Science and Faith

If you read the debates on the nature of space and motion between Leibniz and Newton's student Clarke, you'll find that much of it is explicitly theology. To talk about the world in theological terms may sound like an absurd thing, certain to lead to bad thinking; in fact, we still return to those debates today because the theology is helpful in thinking through the logical issues about the structure of reality that they and we are still debating.

Noah Berlatsky writes that this unity can be seen elsewhere:
The pop culture account of science is, as Lipking, a Northwestern University emeritus professor of English, notes, one of continuous advancement and ever-clearer sight—or, alternately, one of ever-encroaching spiritual death, as cold technology alienates us from our true selves. But both narratives of progress and those of apocalypse erase the extent to which the scientific revolution was fired by religious fervor. Galileo, forced to recant his heliocentrism by the Church, nobly refused “to be swayed by myths or orthodoxies,” and boldly declared, “Nevertheless it moves.” Except, there’s no record that he said that; the rejection of myths and orthodoxies is itself a myth—one of the founding stories of modernity’s science code.

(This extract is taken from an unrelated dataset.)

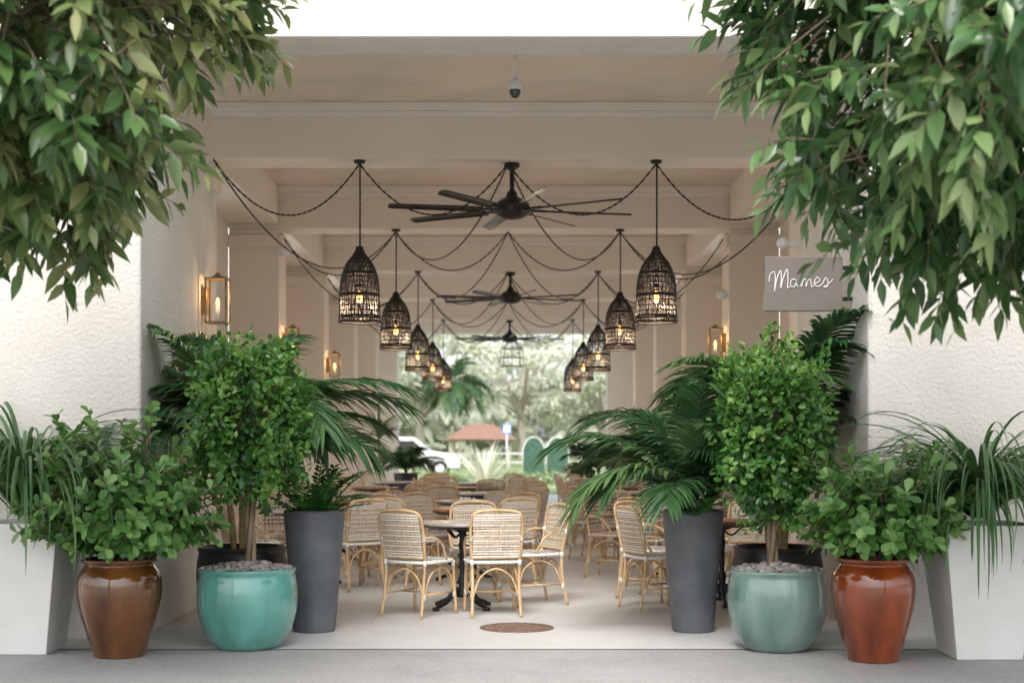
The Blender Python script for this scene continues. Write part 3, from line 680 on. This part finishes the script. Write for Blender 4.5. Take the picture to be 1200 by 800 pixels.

Along the same lines, Descartes’ famous mental experiment, in which he stripped the world down to what can be rationally known, was, it turns out, inspired by a series of vivid dreams, in which, Descartes believed, God had called him to a great work. Kepler introduced his epochal Third Law explaining planetary motion by declaring, “It is my pleasure to yield to inspired frenzy, it is my pleasure to taunt mortal men with the candid acknowledgement that I am stealing the golden vessels of the Egyptians to build a tabernacle to my God.”

4 comments:

Gringo said...

While I am still a former atheist turned agnostic, my readings in the history of science gave me a much more positive view of the effect of religion on the Scientific Revolution. Perhaps the biggest effect was the belief that God had ordered the world, resulting investigations of our world, looking for confirmation of this order. Contrast this with Medieval Islam, which maintained that God was beyond all rules. Copernicus was a church canon and the nephew of a Bishop. And so forth. Up to the 19th Century, we see that Faraday came from a highly religious background.

Grim said...

Contrast this with Medieval Islam, which maintained that God was beyond all rules.

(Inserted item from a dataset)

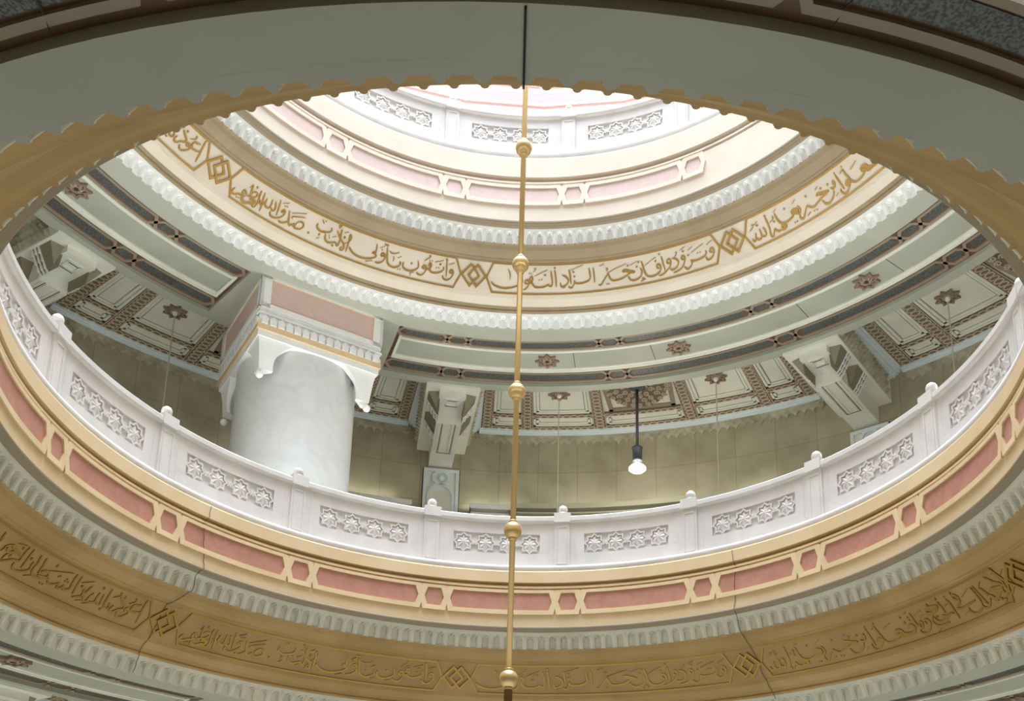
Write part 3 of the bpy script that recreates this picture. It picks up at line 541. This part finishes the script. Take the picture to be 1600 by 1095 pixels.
        for s in (-1, 1):                      # studded sides
            mb = MB()
            for i in range(18):
                for k in range(3):
                    rc = 9.64 + i * .152; zz = zb + .10 + k * .185; h = .074; b = [X(s * .601, rc - h, zz - h), X(s * .601, rc + h, zz - h), X(s * .601, rc + h, zz + h), X(s * .601, rc - h, zz + h), X(s * .70, rc, zz)]
                    mb.add(b, [(0, 1, 4), (1, 2, 4), (2, 3, 4), (3, 0, 4)])
            part(mb, 'studded_side', M['drip'], t)
        mb = MB()
        for r0, r1, h, w in ((9.62, 10.40, .16, .30), (10.40, 12.61, .44, .29)):
            mb.box(X(0, (r0 + r1) / 2, zb - h / 2), et * w, er * ((r1 - r0) / 2), Vector((0, 0, h / 2)))
        for u in (-.20, -.10, .10, .20): mb.box(X(u, 11.1, zb - .445), et * .022, er * .68, Vector((0, 0, .012)))
        for r in (9.78, 10.02): mb.box(X(0, r, zb - .17), et * .16, er * .015, Vector((0, 0, .012)))
        for u in (-.12, .12): mb.box(X(u, 9.9, zb - .17), et * .014, er * .13, Vector((0, 0, .012)))
        part(mb, 'stepped_bracket', M['coffer'], t)
        mb = MB()
        for r in (9.86, 10.1): mb.box(X(.0, r, zb - .163), et * .14, er * .008, Vector((0, 0, .004)))
        for u in (-.15, .15): mb.box(X(u, 11.1, zb - .443), et * .006, er * .70, Vector((0, 0, .004)))
        mb.box(X(0, 11.82, zb - .443), et * .17, er * .007, Vector((0, 0, .004)))
        part(mb, 'joint_shade_line', M['line'], t)
        for s in (-1, 1):
            for r0 in (9.72, 10.62):
                fin = MB()
                for k in range(3):             # three wavy fins, each a zigzag plate
                    rr = r0 + .40 + k * .10; P = [(.29, .44), (.335, .36), (.36, .36), (.40, .25), (.43, .25), (.47, .13), (.51, .13), (.55, .0), (.29, .0)]
                    A = [X(s * u, rr, zb - h) for u, h in P]; B = [X(s * u, rr + .045, zb - h) for u, h in P]; n = len(P)
                    fin.add(A + B, [tuple(range(n)), tuple(range(n, 2 * n))] + [(i, (i + 1) % n, n + (i + 1) % n, n + i) for i in range(n)])
                part(fin, 'stalactite_fin', M['frieze'], t)
                cb = MB(); cb.hexa([X(s * .28, r0, zb), X(s * .55, r0 + .05, zb), X(s * .55, r0 + .66, zb), X(s * .28, r0 + .70, zb), X(s * .28, r0 + .12, zb - .40), X(s * .33, r0 + .2, zb - .36), X(s * .33, r0 + .62, zb - .36), X(s * .28, r0 + .64, zb - .40)])
                part(cb, 'corbel', M['olive'], t)
def MB_ring(prof, a0, a1):
    mb = MB(); mb.revolve(prof, a0, a1, 220); return mb
gallery(0, 5.97, 0.0, 1)
gallery(1, 14.26, 8.40, 2)
mb = MB(); mb.revolve([(6.0, 8.30), (13.0, 8.30), (13.0, 8.40), (6.0, 8.40)], close=True); struct(mb, 'floor.001', M['floor'], 'floor slab of the upper gallery', 'floor')
mb = MB(); mb.revolve([(6.0, 17.0), (15.0, 17.0), (15.0, 17.12), (6.0, 17.12)], close=True); struct(mb, 'floor.002', M['floor'], 'floor slab of the top gallery', 'floor')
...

In high Medieval Islam, until the lifetime of Averroes, that's only half right: God was certainly beyond all rules, but there were some things you could say about him (Avicenna goes on about this at length in chapter eight of book thirteen of The Healing, where he lays out his metaphysics).

More importantly, though, while there's a sense in which 'rules' don't apply to God, all the rules of the world depend upon him. So you're still looking to the divine as the provider of the laws you find at work in the world.

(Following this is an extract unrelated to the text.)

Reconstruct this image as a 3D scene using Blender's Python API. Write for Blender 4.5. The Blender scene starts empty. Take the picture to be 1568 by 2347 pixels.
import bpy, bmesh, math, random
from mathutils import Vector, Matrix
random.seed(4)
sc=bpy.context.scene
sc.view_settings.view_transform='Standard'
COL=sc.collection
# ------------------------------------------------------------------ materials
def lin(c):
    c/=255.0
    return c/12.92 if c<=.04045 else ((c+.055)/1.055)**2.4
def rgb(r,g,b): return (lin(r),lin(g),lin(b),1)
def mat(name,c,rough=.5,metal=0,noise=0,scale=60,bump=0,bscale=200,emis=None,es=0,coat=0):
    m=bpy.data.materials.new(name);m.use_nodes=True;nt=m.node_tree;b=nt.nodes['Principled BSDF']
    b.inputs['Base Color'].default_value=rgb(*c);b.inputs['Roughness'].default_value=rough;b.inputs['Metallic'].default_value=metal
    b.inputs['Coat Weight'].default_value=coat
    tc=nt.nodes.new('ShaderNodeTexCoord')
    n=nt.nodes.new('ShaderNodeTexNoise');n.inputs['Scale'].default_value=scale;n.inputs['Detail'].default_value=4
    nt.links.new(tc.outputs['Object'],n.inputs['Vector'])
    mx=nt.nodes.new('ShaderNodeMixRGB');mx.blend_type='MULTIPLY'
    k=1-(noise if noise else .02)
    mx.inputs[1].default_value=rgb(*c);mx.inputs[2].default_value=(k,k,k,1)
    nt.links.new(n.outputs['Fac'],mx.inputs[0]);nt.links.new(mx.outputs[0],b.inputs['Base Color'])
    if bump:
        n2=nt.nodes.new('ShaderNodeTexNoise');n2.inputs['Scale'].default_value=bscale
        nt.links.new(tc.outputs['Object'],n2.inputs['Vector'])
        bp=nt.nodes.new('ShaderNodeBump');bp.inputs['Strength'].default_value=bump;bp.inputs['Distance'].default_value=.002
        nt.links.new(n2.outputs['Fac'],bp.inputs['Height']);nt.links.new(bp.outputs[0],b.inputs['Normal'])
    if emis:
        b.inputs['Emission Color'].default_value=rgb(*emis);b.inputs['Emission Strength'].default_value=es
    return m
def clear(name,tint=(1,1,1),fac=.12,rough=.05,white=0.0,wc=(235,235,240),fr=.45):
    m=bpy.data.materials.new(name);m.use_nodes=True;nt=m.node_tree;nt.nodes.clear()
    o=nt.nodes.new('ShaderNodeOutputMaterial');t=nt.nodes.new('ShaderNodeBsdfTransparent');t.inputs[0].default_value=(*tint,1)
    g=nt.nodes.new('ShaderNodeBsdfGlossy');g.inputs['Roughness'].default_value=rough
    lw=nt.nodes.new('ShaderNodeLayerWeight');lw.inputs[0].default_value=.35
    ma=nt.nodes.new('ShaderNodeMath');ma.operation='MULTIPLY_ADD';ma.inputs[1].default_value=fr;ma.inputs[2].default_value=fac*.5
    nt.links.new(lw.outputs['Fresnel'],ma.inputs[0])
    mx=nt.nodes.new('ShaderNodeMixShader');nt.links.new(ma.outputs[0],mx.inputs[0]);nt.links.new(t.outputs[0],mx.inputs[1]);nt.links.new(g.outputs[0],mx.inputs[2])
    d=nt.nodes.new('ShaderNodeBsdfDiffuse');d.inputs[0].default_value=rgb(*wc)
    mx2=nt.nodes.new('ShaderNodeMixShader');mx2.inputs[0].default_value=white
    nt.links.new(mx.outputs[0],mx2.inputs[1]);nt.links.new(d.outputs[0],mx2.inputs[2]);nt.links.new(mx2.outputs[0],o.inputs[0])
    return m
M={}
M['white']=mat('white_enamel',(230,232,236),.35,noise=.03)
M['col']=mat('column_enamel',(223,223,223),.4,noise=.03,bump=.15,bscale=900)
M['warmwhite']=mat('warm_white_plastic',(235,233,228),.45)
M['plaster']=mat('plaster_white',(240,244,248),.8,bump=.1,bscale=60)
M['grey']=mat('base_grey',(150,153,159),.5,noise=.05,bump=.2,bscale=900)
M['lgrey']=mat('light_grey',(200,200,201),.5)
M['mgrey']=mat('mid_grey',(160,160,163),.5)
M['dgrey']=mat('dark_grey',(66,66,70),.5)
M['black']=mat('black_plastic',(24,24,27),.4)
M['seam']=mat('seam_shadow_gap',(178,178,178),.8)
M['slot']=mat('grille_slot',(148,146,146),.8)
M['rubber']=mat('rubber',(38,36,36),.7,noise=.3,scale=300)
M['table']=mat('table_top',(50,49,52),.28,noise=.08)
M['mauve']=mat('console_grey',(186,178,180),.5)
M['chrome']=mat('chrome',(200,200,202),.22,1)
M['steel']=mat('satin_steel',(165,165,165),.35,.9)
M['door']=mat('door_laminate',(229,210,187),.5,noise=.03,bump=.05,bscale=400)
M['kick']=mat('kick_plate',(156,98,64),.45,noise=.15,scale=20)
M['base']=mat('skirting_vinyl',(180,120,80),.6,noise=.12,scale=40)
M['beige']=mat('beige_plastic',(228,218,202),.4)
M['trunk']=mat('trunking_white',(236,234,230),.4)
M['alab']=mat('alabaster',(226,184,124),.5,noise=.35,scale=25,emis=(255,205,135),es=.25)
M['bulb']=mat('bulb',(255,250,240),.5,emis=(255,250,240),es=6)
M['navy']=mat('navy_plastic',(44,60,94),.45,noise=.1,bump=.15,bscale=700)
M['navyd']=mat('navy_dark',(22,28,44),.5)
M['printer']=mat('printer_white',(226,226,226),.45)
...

Two things really combined to end that approach to science in Islam. The first was the rise of Sufism, which was not rationally philosophical in that era, but was about abandoning rationality in pursuit of a direct and emotional experience of God. The second was military conquests that destroyed Islam's best schools and captured its best libraries -- the Mongols in the East, and the Spanish in the West.

Eric Blair said...

That's an interesting thought about the destruction of centers of learning, but I'm not sure I buy it, especially in the case of Spain.

There is a tendency toward stasis in Islam--"Everything you need to know is in the book", that was not so ingrained in the West due to the heritage of the Classical world which was always remembered however faintly. Islam never had that.

Grim said...

It's a standard reading, which I can't claim as my own pure invention. But it is controversial, though the controversy is mostly about the power of the Sufi movement's influence.

Averroes didn't think that 'everything you need to know is in this book'; he was an Islamic law judge, and an advocate of ijtihad, which is to say, the creation of new precedents to solve new problems. He advocated altering the law to allow women a parallel to divorce (somewhat like those who want a parallel "gay marriage" to marriage, women couldn't "divorce" divorce because the law said so; but they could be granted an exactly similar set of rights with a different name). He read Plato's Republic, and adopted the position that women should have roughly equal rights and enjoy military service -- the fact that shariah treats them as spoils of war rather than warriors notwithstanding.

But all that stopped about the time of his death, which was also about the time that his schools and libraries fell to the Spanish kings. We got a lot out of the translations we made from those libraries, but Islam seems to me to have lost a lot.